Cuando me enteré de que se están cumpliendo cien años de la publicación del Tractatus lógico-philosophicus de Ludwig Wittgenstein, acudí a mi viejo y querido ejemplar que, de manera reveladora, guardo entre mis libros de poesía. Es un libro que he leído, releído y subrayado, siempre atizado por la misma verdad, y esa verdad es que no lo entiendo, pero mi incomprensión es diferente en cada lectura, los problemas que plantea el libro parecen cambiar, o yo soy el que cambia.
Su planteamiento es sencillo, pero su desarrollo es complejo: el sentido del libro es que de lo que se puede hablar, se puede hablar con claridad, y de lo que no se puede hablar, hay que callar. No obstante, hablar con claridad es prácticamente imposible, porque entre una cosa y las palabras que la designan se abren abismos insalvables. El valiente y agotador esfuerzo de Wittgenstein (que escribió su Tractatus en las trincheras de la Gran Guerra) es acotar el lenguaje a fórmulas lógicas que no lo distraigan de aquello que quiere representar, como una especie de láser que en su máxima concentración tan sólo se fijara en lo que la cosa es, y ni siquiera eso, porque una proposición no nos dice lo que las cosas son, sino cómo son. El lenguaje aproxima, es limitado, pero no olvidemos que esa limitación constituye nuestro cosmos entero, que estamos atados a un formidable logos.

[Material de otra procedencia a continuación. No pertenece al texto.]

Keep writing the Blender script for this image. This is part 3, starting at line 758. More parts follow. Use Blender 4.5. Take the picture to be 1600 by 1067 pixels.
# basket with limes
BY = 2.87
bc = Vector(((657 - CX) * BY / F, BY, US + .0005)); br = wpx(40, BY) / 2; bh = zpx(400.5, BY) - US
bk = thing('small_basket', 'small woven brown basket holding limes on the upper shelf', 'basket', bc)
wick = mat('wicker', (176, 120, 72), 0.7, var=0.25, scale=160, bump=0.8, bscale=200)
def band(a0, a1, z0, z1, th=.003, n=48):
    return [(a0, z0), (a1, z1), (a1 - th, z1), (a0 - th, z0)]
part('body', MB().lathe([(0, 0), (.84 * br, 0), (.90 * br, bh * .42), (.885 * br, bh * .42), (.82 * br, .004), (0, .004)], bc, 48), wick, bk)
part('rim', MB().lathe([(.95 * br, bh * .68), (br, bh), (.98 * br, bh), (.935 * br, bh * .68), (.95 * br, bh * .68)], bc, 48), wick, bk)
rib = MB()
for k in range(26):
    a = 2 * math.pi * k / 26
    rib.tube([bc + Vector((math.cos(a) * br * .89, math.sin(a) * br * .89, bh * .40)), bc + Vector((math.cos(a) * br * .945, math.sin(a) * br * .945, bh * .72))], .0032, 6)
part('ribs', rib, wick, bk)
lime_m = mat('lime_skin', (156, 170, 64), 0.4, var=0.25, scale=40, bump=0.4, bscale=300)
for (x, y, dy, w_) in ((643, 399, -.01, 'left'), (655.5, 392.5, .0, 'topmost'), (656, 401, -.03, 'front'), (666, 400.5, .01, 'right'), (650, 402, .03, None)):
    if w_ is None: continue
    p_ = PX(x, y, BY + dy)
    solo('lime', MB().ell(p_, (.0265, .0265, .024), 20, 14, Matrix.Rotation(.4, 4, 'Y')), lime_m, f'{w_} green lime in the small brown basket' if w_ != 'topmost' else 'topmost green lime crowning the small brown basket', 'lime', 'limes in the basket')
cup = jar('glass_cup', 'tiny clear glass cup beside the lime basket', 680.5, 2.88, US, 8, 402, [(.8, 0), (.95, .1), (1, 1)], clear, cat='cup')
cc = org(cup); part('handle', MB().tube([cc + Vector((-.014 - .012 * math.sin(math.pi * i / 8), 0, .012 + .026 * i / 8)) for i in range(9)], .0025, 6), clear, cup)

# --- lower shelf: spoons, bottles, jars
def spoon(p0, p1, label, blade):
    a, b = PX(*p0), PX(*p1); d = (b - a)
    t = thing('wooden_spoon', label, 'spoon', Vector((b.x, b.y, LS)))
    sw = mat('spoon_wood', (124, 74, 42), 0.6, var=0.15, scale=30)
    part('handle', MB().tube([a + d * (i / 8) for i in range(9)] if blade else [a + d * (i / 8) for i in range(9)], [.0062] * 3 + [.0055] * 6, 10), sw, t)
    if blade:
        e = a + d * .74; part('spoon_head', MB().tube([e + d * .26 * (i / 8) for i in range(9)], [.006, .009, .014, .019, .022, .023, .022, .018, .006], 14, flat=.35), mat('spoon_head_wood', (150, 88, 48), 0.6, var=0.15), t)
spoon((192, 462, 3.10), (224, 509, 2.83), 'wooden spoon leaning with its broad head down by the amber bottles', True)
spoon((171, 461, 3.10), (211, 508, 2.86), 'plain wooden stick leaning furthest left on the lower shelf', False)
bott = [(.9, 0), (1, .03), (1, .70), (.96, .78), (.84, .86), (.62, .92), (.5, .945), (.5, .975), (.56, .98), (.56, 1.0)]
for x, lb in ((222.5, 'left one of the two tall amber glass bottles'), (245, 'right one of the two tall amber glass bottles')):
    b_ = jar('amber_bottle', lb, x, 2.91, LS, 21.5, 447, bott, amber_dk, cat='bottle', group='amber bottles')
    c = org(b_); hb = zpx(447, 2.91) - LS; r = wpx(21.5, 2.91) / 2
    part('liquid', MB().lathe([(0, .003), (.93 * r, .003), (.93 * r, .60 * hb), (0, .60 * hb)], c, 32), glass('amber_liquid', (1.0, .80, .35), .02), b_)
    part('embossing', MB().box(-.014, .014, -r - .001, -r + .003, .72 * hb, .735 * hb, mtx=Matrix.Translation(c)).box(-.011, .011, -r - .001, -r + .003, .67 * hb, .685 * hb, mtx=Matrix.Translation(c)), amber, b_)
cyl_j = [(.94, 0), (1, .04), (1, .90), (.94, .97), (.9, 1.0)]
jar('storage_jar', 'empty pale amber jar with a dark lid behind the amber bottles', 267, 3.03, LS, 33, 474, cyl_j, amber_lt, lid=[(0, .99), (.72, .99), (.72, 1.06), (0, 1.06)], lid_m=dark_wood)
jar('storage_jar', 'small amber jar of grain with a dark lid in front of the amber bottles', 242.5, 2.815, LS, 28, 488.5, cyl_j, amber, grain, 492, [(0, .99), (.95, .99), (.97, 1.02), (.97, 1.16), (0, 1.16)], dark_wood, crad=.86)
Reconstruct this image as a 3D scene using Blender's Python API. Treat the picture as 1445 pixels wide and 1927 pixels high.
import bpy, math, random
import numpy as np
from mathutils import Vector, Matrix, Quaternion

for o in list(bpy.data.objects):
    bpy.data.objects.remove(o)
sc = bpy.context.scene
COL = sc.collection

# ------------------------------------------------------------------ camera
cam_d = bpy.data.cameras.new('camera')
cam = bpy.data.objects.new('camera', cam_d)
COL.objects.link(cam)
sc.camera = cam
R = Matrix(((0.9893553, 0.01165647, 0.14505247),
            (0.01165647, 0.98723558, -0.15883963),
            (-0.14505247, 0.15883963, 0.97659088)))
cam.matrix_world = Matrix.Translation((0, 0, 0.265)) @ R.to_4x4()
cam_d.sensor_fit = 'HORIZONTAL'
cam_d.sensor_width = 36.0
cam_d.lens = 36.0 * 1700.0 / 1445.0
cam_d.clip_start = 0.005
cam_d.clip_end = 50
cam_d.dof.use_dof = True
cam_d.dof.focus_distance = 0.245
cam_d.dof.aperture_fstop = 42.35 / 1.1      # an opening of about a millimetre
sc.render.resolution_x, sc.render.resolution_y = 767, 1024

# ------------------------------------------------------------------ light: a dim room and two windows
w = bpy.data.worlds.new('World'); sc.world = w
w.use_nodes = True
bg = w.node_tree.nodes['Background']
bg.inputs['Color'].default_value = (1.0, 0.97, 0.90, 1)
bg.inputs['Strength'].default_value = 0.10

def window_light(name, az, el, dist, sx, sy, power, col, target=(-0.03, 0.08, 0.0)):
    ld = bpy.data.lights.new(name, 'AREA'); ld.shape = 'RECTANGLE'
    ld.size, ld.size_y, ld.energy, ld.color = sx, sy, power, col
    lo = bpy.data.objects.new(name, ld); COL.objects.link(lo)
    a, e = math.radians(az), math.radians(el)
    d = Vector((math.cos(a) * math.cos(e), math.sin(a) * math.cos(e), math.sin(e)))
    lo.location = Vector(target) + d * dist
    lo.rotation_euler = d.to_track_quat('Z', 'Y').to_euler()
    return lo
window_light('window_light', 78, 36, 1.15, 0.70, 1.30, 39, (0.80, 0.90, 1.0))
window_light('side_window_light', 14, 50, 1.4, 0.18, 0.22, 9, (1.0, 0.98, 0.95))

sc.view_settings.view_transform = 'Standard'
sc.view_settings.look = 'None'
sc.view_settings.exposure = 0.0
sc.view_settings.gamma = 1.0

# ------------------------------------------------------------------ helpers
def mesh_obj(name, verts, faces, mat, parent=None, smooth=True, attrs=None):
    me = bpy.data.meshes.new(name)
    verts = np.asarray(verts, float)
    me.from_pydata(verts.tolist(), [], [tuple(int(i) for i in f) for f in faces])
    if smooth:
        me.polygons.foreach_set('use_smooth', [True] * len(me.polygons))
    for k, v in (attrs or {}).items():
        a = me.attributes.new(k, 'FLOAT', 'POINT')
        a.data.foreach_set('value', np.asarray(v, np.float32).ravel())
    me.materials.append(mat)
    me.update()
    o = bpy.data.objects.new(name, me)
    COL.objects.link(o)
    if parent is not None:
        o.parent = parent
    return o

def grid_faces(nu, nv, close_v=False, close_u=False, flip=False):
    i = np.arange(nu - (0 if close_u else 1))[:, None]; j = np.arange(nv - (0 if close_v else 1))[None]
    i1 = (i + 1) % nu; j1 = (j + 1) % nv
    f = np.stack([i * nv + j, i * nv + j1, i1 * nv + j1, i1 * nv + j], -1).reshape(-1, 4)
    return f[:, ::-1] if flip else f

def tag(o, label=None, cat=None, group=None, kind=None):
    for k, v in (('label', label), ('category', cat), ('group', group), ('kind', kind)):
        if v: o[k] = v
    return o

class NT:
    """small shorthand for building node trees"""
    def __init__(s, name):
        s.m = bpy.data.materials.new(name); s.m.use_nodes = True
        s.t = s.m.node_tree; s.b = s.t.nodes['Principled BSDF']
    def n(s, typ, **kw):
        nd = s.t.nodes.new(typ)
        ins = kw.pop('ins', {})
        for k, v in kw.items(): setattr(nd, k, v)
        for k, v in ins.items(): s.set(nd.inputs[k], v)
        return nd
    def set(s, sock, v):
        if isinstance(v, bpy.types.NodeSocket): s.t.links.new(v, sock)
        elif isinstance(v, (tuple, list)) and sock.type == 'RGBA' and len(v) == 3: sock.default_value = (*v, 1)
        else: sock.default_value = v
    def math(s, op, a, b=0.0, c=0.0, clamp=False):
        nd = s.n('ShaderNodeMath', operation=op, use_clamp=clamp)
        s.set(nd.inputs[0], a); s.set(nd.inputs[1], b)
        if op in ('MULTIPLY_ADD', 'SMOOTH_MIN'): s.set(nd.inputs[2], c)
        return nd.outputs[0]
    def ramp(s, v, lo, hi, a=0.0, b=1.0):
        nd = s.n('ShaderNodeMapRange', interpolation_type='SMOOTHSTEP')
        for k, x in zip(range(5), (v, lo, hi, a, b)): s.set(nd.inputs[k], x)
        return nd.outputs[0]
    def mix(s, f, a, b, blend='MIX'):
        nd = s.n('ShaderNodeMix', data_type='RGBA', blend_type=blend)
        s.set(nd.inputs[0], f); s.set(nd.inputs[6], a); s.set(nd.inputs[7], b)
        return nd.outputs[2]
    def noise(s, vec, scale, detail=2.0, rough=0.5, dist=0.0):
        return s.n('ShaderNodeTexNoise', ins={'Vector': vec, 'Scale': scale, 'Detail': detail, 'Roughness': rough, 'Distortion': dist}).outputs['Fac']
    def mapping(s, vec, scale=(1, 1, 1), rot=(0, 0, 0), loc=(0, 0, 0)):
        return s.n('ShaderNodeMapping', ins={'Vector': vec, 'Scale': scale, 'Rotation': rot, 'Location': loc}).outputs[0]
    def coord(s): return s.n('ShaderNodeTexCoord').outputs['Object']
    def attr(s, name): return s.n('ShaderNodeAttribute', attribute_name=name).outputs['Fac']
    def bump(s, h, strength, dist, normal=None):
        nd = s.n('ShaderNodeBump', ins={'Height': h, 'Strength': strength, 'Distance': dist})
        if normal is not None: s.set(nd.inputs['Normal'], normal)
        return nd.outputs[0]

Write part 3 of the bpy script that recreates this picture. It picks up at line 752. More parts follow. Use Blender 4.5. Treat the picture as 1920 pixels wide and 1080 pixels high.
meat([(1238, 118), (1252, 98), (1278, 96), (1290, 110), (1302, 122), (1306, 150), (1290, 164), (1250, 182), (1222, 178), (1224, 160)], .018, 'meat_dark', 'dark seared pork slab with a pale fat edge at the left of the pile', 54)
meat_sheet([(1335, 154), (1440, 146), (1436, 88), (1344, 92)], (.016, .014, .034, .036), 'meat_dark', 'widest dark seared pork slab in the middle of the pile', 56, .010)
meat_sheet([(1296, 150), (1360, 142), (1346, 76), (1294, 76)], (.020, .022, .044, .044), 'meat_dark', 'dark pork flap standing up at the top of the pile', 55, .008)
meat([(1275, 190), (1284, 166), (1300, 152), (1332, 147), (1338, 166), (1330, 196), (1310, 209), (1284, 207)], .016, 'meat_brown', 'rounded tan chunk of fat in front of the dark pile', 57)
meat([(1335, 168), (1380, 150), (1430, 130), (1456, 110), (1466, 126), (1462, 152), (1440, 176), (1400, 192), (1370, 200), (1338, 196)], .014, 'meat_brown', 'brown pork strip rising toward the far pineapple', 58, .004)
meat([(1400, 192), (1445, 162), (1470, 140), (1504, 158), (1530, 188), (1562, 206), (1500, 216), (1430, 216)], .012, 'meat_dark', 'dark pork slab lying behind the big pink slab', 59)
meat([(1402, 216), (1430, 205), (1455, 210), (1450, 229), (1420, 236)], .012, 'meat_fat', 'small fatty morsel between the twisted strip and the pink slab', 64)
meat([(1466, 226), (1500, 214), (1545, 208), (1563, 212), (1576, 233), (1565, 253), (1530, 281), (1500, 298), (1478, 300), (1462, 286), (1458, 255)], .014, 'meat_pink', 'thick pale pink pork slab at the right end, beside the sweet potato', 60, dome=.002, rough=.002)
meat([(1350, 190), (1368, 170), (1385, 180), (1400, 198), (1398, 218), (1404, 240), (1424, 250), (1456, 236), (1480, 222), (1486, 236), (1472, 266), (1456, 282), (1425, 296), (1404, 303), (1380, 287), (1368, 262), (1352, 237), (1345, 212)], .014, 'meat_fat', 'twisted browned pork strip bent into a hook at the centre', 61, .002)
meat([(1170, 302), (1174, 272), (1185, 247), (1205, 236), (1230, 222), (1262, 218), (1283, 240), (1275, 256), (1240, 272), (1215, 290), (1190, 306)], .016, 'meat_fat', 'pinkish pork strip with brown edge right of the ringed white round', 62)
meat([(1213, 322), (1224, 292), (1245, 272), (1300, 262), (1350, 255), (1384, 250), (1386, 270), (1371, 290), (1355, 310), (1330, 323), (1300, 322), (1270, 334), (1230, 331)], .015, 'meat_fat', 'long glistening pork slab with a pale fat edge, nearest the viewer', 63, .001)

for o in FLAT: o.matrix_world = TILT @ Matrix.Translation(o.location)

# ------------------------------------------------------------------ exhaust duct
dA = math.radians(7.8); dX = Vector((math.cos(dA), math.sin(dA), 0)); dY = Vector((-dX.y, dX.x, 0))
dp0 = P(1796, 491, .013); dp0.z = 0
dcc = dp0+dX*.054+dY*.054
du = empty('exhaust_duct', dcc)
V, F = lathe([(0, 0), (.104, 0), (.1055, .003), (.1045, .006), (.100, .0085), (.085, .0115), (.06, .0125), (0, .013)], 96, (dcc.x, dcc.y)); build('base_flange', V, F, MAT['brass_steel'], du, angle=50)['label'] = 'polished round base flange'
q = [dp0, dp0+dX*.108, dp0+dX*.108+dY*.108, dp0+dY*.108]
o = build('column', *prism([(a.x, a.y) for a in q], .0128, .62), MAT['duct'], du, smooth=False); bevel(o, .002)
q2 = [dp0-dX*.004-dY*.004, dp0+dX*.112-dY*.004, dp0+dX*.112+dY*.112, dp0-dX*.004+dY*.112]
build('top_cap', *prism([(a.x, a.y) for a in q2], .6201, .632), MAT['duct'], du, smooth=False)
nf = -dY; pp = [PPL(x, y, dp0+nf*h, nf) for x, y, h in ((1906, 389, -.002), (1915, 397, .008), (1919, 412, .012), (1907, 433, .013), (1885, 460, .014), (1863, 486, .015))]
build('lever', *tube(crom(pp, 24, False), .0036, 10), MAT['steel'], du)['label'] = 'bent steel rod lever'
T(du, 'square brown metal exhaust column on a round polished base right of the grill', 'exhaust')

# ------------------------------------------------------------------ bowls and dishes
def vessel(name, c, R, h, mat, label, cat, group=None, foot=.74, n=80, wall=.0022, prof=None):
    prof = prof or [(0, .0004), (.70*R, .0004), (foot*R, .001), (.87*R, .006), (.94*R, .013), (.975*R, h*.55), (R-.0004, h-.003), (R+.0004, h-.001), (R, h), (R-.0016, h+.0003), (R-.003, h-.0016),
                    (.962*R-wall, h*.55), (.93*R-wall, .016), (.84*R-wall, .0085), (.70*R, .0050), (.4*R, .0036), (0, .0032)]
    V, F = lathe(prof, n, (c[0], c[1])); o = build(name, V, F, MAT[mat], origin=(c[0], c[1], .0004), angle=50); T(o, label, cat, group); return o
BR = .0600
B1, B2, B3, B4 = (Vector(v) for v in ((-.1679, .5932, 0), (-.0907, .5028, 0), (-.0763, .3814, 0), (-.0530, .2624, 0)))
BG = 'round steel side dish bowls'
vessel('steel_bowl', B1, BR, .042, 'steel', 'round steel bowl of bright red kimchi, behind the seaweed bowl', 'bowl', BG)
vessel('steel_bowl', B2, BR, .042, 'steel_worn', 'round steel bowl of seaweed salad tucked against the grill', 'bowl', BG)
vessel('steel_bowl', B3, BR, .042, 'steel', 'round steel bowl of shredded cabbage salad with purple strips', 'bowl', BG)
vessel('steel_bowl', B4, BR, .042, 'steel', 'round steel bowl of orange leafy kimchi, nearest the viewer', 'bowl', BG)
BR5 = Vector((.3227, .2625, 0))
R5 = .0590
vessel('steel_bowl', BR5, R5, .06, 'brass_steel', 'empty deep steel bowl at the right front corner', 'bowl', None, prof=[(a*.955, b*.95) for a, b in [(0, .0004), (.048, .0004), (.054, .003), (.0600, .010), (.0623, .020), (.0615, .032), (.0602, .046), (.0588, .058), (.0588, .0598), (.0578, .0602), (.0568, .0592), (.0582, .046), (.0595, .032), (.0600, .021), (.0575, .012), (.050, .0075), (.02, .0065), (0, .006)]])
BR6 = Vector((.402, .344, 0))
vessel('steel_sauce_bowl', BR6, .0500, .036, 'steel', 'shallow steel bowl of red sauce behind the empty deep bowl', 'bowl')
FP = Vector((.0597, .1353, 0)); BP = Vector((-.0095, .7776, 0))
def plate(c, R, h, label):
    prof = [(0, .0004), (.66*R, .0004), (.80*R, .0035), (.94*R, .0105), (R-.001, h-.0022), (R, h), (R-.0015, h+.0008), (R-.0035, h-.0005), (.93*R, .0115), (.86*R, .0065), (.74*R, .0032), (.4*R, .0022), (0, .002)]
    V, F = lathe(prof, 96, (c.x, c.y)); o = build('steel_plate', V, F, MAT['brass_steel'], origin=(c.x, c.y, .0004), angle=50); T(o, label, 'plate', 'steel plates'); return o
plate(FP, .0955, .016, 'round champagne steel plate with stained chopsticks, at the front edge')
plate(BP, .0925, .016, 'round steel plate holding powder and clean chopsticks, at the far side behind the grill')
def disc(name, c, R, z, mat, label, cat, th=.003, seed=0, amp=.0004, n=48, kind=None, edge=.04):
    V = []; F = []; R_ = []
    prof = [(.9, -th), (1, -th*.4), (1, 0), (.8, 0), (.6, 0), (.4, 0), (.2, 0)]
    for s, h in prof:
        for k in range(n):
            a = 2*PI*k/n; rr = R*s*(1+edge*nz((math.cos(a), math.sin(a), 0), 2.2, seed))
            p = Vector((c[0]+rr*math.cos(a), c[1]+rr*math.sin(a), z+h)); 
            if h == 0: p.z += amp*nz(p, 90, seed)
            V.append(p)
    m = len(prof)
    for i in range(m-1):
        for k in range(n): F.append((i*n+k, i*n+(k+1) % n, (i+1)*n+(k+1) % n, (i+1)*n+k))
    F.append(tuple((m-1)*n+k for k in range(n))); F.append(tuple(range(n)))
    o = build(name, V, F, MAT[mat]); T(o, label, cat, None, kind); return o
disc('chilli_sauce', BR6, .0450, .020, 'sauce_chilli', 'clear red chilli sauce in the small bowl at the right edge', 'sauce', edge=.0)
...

Se ha discutido mucho si, más que un tratado de lógica, se trata de un tratado de ética. Es decir, que el libro se inclina más hacia el callar que hacia el cómo decir lo que se puede decir. El mismo Wittgenstein dijo que la parte más importante de su libro era todo lo que no había escrito. No es una fanfarronada: el Tractatus avanza, con una formidable percusión aforística, y acosa, sitia, va rodeando su tema, quiere trazar un límite al pensar, o mejor dicho, a la expresión de los pensamientos, “porque para trazar un límite al pensar tendríamos que poder pensar ambos lados de este límite (tendríamos, en suma, que poder pensar lo que no resulta pensable)”, y al alcanzar ese límite, como si caminara como un equilibrista sobre una cuerda tensa, el autor guarda silencio, no entra a los terrenos del absurdo. Ese callar es una ética, pero las huellas que ha dejado en su camino son, también, una estética. La suya es una belleza paradojal, como dar las coordenadas de un punto que no existe. Wittgenstein habla como un hechizado: “El lugar geométrico y el lógico coinciden en que ambos son la posibilidad de una existencia”, “La lógica debe cuidarse de sí misma”, “El sentido del mundo tiene que residir fuera de él”, “Si por eternidad se entiende, no una duración temporal infinita, sino intemporalidad, entonces vive eternamente quien vive en el presente”.
El apartado 5.6 es célebre: “Los límites de mi lenguaje significan los límites de mi mundo”. En esa frontera, arde el pensamiento de Wittgenstein y se incorpora a la intensidad de la poesía, que nunca nos quiere decir nada sino mostrarse, ser. ¿Qué es lo que comparece cuando se agotan las conexiones lógicas? Nadie puede garantizar, a golpe de razones, que el sol va a salir mañana. Cuando el sol sale, el filósofo, rendido, lo llama “gracia del destino”. En ese enigma irresuelto es donde resuena la poesía y comienza el misticismo.